December 12, 2006

Letting someone go

Recently at my firm, management let someone go. This employee’s productivity had been declining for weeks, and her personal life seemed to be a growing concern during her workday. Her work had been piling up for weeks, and the lack of production caused problems in other areas of the firm, especially in my area of work. Last week, management decided to let her go. I am only reflecting on this simply because of the technique the boss used to fire her. While the boss could have made an example out of her for the rest of the employees, the boss decided to do it in a private manner, at the end of the workweek. I believe this is the best way to let someone go. I have witness other employees get fired before, and it was an embarrassing event for those employees. By letting her go at the end of the week, the boss was able to save the employee some embarrassment (it’s a long walk to the end of the hallway), and also minimized the gossip that could have followed afterwards.

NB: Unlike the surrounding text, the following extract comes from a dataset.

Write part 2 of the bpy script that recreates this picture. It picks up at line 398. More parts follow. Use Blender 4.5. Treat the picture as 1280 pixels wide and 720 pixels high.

As we finished the simulation in management, we had to evaluate our teammates on their performance. Although I tried to be honest, I felt my responses were not helpful to the Professor. I found it difficult to evaluate their performance, especially because I felt I was comparing them to myself. While I can acknowledge each team member brought different skills to the simulation, and some team members contributed more than others, I found it difficult to compare each team member and rank the value of their contributions to the team. I believe I need to become more comfortable with peer evaluations, especially because I may find myself evaluating my co-workers later in my career.

Christmas Bonuses

As it nears the Christmas holiday, many employees anticipate a Christmas bonus from their employer. However, I am still beginning my career, and the idea of a Christmas bonus is rather new to me. This is why I found it surprising to hear some of my co-workers discuss the bonus in such a greedy matter. We discussed bonuses in management class earlier in the semester, and we touched on the idea of “diminishing return”. Although the bonus is meant to be an incentive, a reward to boost morale, many employees see it as an expected reward, and may even be discouraged if it is not worth as much. In my particular experience, my co-workers were complaining about the timing of the bonus. They felt they should have received it earlier in the month. Although I rather enjoy the bonus, I think many employees in the workplace no longer appreciate it as a reward. Hopefully, I will continue to appreciate it as I do now.

The Simulation

After finishing the simulation program for management 250, I must admit I was disappointed. At first the program seemed very complex. With so many decisions to make, and such a small budget, our team focused on making the best decisions with the limited funds we had. However, after just a few quarters, we discovered the program was not as complex as it seemed. Our budget seemed to grow every quarter as we our costs continually shrinking. By the last few quarters there were not that many decisions to make. Most of our costs were tied up in programs that were permanent, and we just focused on our hiring costs. Even our safety and quality budgets nearly maxed out. Overall, I found the simulation to be disappointing, and I hope it improves for future classes.

November 09, 2006


Monday’s discussion was based on our dreams. While some of my friends dream about moving to California, Florida, or another state; my dream has always been to live near Cleveland. It’s not because I think Cleveland is great, because it isn’t. I want to live in Cleveland because I want to be a Browns Season Ticket Holder.
I decided to go to a good college so I could get a decent job that would allow me to afford season tickets. While many people are concerned with paying for their children’s future, I’m not. I’ll let them earn scholarships. I’ll spend my money on season tickets. Go Browns.


After reviewing the Jonah Creighton Case, I remembered a client that my firm almost took on last year. He claimed that he was wrongfully fired, and had suffered racial discrimination. After contacting his former employer, we found out that he was rightfully fired, and his claims had no foundation.
Because my firm specializes in wrongful termination law, we see some clients who believe they are wrongfully terminated when they deserved to be fired. I believe it is a great thing that a person can sue a company for unfair practices, but I also believe that this power is often abused, and some companies keep some employees that should be fired so they won’t risk being sued. It’s important to keep protecting employees, but I realize that this system is not perfect

Leaving a Job

Although it can be very difficult to obtain a job, I have found it to be even more difficult to leave a job. After discussing ethics in class last week, my beliefs were reinforced. I was hired by my current firm while I was employed at Taco Bell. After I was hired at the new firm, I realized how difficult it was to quit a job. I decided the best way was to write a professional letter to my manager explaining my reasons, and to notify her two weeks in advance.
I hand delivered the letter, and she read it right in front of me. Although I thought she would be angry, she said she was very proud of me, and that I was very professional. However, she mentioned that she would have been angry if I was leaving to work at McDonalds or another fast food place. I realized then that it was unethical to leave on job for a better opportunity with a competitor.